そして、レース4日前の水曜日の最終追い切り。「時計を気にせず伸び伸びと走らせてあげた」ところ、これがまた思惑通りにいった。
「大きいレースを勝つ馬は、こういう調整がうまくいくケースが多いです」
そう言った後、調教助手時代に携わった名馬の名を挙げ、続けた。
「ロードカナロアはその代表みたいにうまく調整出来ました」
ノリさんと馬自身に感謝
5月26日、競馬の祭典の当日。装鞍所でうるさい素振りを見せた。
「担当の原口(政也)さんはあまり2人曳きをしない人なのですが、この時は自ら『誰か一緒に曳いてもらえると助かります』と申し出てきました」
そこで安田景一朗が一緒に曳くと「我慢出来た」。
こうしてターフへ送り込むと、後は皆さんご存知の通り。これがダービー3勝目となる名手・横山典弘にエスコートされ、ダノンデサイルは府中の2400メートルを先頭で駆け抜けた。

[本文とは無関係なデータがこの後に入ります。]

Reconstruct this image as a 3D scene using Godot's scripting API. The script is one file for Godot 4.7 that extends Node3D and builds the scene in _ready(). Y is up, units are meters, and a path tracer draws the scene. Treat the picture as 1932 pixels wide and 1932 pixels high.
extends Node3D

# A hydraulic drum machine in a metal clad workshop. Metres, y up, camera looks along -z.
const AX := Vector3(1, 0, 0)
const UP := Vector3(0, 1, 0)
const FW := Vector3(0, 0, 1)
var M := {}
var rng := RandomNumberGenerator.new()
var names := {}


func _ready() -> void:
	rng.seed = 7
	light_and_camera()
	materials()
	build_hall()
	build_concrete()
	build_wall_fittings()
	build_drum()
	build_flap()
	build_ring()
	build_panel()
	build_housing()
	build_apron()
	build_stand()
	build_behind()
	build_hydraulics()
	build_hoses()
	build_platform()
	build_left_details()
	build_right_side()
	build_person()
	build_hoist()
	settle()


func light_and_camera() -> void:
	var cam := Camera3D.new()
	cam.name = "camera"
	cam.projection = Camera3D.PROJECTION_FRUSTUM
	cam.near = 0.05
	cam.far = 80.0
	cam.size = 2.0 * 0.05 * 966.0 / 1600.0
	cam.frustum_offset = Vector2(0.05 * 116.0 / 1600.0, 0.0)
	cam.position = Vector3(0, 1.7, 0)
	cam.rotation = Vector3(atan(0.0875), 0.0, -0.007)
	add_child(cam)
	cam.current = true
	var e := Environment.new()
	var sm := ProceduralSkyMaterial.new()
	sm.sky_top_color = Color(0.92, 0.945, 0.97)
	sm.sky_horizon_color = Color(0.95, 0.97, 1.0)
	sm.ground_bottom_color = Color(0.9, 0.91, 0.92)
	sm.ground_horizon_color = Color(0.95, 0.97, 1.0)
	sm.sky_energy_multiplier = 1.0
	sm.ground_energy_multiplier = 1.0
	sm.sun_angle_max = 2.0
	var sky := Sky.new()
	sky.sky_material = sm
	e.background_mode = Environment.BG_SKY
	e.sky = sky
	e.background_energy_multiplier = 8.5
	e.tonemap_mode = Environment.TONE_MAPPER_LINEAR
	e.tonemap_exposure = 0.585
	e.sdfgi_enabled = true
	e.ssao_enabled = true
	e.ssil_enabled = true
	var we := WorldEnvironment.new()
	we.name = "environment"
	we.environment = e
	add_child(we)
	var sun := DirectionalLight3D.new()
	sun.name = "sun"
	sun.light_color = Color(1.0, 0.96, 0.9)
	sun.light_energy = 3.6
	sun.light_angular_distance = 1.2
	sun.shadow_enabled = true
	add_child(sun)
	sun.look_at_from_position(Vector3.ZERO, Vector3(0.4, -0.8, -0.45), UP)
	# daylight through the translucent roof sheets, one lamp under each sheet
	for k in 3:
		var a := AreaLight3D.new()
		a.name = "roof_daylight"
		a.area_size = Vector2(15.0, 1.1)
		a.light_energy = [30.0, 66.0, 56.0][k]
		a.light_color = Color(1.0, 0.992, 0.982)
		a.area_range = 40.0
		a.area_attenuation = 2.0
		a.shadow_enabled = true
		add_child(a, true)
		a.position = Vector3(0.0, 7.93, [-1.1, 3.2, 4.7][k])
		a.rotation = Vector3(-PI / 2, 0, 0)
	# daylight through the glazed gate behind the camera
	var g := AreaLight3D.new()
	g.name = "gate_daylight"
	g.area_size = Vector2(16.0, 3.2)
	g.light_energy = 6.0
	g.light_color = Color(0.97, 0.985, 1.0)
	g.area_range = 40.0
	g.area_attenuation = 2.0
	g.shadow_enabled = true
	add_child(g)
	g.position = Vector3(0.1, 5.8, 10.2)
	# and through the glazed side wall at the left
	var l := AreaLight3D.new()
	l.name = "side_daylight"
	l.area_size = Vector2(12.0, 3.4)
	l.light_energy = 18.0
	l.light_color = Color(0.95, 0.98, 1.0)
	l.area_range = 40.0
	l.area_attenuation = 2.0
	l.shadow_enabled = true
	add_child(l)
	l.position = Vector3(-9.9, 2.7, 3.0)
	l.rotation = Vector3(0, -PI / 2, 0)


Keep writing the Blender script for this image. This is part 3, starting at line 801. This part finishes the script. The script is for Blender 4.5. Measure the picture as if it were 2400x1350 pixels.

「皐月賞で少しの異変を察知してくれたノリさんには感謝しかありません」
そう言った安田は、更に続けた。
「あとは何と言ってもダノンデサイル自身が良く頑張ってくれました。人と、そして馬に感謝。今回のダービーはそれに限ります」
新たなるダービー馬とダービートレーナーの今後に注目したい。